BEGIN Data for the task
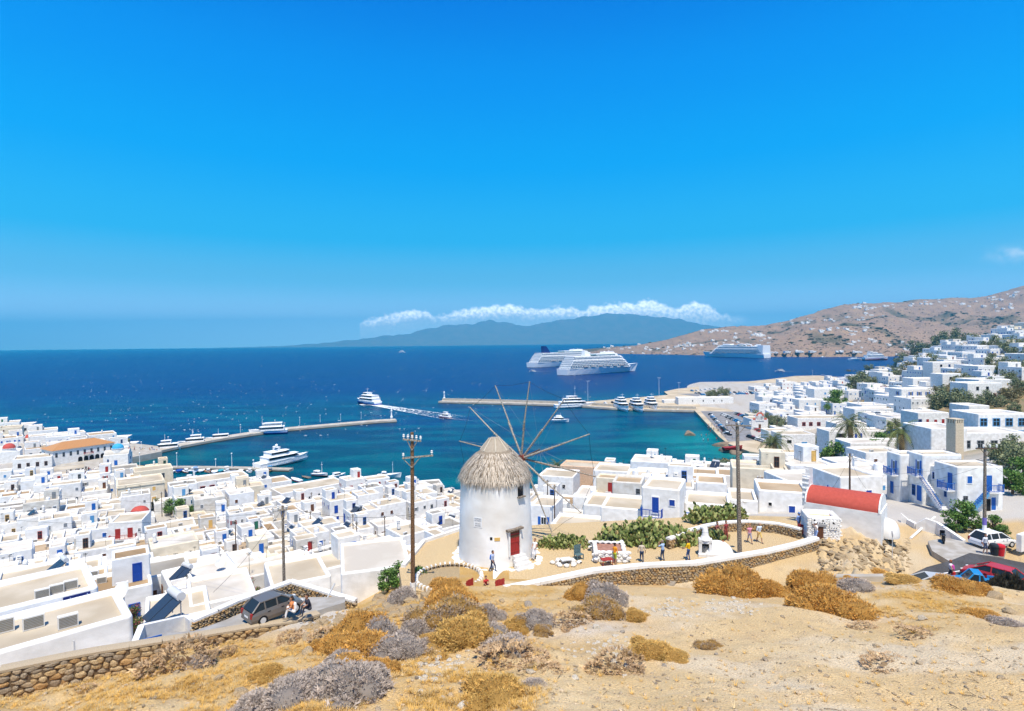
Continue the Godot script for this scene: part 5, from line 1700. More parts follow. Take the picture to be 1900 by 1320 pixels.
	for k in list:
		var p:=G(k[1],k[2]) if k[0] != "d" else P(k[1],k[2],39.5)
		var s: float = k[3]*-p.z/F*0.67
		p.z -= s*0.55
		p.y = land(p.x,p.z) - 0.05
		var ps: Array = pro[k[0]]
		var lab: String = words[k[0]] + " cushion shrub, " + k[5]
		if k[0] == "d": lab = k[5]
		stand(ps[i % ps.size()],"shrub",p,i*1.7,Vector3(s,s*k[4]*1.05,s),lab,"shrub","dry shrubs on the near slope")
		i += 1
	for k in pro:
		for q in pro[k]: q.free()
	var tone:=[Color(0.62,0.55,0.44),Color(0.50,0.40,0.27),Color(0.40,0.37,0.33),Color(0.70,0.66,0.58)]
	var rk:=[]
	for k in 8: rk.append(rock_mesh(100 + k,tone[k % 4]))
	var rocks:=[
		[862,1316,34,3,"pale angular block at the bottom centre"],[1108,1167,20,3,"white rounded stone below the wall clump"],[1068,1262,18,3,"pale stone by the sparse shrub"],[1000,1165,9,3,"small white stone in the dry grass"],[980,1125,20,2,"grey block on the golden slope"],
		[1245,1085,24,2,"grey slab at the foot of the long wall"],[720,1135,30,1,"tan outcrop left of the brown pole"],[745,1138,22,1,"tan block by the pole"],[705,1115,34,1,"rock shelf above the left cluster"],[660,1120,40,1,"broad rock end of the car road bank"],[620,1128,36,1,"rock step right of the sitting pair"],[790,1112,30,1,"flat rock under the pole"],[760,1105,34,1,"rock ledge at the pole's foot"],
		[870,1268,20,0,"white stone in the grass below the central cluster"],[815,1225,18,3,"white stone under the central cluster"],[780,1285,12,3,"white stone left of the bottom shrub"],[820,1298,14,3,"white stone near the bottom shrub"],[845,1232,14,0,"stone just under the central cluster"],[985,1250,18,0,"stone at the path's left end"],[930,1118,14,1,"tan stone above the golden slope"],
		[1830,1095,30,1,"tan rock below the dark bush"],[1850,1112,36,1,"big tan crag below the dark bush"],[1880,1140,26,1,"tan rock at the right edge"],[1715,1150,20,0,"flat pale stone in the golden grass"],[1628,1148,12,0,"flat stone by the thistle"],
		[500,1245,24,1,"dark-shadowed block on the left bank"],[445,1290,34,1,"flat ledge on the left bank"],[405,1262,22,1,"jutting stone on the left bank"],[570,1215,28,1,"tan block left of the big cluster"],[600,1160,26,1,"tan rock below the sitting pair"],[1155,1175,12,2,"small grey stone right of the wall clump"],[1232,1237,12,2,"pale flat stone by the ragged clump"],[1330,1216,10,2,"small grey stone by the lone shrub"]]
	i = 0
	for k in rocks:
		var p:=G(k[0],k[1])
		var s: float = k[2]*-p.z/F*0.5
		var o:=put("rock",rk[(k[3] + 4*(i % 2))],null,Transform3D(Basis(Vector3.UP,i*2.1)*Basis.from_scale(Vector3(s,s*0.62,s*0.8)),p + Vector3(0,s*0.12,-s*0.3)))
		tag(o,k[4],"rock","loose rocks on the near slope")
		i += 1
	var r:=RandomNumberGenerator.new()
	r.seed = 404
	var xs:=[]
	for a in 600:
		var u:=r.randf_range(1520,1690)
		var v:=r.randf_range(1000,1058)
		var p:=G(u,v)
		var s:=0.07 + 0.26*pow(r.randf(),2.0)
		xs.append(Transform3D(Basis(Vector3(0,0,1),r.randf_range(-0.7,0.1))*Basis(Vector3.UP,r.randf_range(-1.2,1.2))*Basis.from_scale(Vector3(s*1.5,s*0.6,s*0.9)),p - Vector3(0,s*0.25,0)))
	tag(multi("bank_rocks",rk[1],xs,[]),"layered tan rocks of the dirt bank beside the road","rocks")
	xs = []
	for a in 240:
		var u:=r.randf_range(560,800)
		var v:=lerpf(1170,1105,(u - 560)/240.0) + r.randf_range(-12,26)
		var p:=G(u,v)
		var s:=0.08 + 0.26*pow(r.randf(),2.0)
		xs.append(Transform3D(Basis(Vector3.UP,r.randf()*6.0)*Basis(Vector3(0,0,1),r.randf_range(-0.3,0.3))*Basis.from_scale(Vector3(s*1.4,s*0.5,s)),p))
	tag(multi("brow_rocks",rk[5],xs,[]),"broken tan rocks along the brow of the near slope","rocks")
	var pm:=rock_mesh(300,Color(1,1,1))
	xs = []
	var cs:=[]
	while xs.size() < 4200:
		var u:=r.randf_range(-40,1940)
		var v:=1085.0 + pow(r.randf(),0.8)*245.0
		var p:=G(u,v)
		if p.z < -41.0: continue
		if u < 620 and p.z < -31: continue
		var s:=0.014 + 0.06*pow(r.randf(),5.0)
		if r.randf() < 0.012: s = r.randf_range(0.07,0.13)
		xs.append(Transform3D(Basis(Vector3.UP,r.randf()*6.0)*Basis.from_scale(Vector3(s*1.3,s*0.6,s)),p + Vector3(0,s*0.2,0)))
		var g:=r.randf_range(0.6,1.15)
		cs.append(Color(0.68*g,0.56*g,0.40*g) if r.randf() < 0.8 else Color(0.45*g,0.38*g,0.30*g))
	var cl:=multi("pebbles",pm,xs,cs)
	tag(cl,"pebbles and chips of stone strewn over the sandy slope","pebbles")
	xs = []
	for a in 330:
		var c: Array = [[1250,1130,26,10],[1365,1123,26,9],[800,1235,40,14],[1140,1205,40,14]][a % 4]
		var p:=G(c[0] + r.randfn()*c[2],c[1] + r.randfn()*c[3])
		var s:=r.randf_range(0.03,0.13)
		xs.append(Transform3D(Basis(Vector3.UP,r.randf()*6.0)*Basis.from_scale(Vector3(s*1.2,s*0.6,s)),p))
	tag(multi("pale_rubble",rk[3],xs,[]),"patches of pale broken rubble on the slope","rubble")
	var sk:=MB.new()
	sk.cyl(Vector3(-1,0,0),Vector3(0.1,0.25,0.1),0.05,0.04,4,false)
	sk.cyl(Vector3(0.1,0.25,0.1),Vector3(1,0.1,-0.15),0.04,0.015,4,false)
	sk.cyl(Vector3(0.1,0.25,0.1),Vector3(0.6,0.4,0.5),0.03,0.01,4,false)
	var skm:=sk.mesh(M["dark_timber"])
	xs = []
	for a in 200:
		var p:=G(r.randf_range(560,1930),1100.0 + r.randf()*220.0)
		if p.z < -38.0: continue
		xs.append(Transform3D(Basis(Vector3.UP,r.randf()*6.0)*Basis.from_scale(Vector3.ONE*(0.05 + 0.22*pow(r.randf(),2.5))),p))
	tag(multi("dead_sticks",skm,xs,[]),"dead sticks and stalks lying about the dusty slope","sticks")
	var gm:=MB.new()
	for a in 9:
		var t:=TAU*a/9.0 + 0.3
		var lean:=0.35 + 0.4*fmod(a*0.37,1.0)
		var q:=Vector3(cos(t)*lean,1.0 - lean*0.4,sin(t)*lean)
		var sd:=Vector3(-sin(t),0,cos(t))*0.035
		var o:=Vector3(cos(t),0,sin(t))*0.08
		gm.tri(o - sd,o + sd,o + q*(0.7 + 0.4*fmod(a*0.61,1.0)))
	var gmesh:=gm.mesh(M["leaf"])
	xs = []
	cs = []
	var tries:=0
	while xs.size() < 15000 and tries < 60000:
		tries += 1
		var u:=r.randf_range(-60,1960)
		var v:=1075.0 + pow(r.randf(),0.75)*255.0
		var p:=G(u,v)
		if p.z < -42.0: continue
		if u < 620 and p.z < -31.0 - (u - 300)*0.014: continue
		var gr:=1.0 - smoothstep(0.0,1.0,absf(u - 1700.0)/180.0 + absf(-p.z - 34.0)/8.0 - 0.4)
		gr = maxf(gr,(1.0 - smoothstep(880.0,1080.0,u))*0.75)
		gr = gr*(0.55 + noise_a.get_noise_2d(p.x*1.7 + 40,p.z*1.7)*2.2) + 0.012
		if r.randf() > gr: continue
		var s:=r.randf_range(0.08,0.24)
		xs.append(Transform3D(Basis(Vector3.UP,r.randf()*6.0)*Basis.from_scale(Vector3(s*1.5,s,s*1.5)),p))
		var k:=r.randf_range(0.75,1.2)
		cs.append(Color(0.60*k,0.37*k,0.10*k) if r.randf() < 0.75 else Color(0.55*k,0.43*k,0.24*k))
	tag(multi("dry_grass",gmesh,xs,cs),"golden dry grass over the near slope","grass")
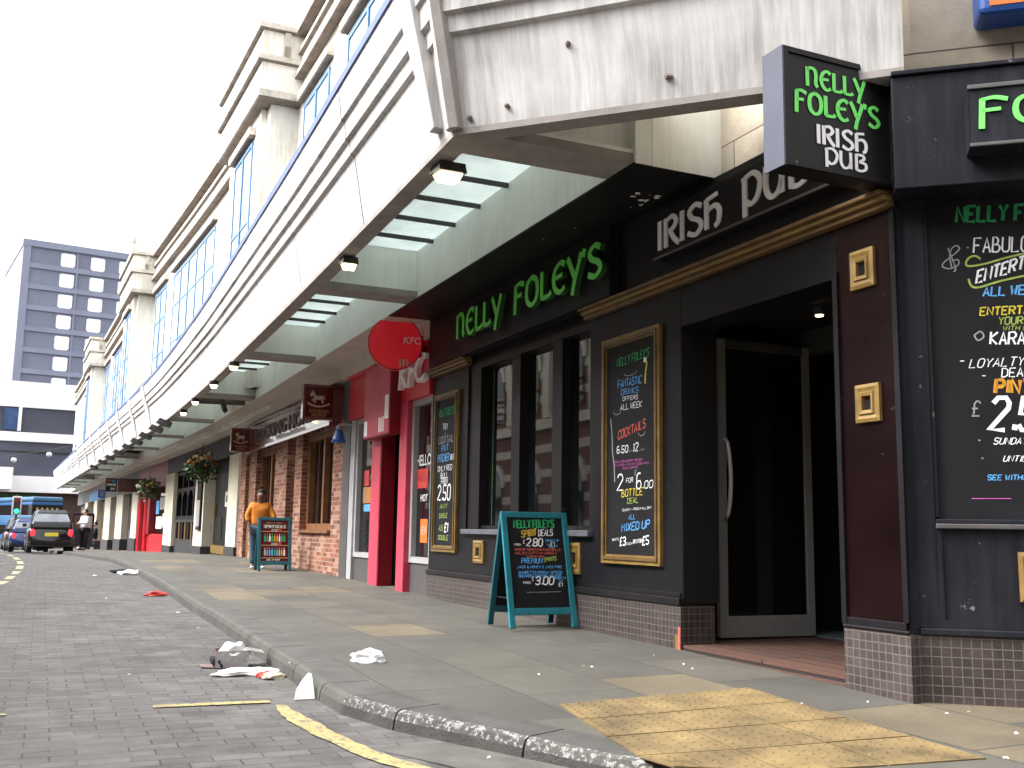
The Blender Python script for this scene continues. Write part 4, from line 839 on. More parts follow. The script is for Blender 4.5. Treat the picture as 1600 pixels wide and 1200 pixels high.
END Data for the task
**Task instructions**:
Give the count of lines in the data above that hold the string "script", with no additional words.

**Complete response**:
2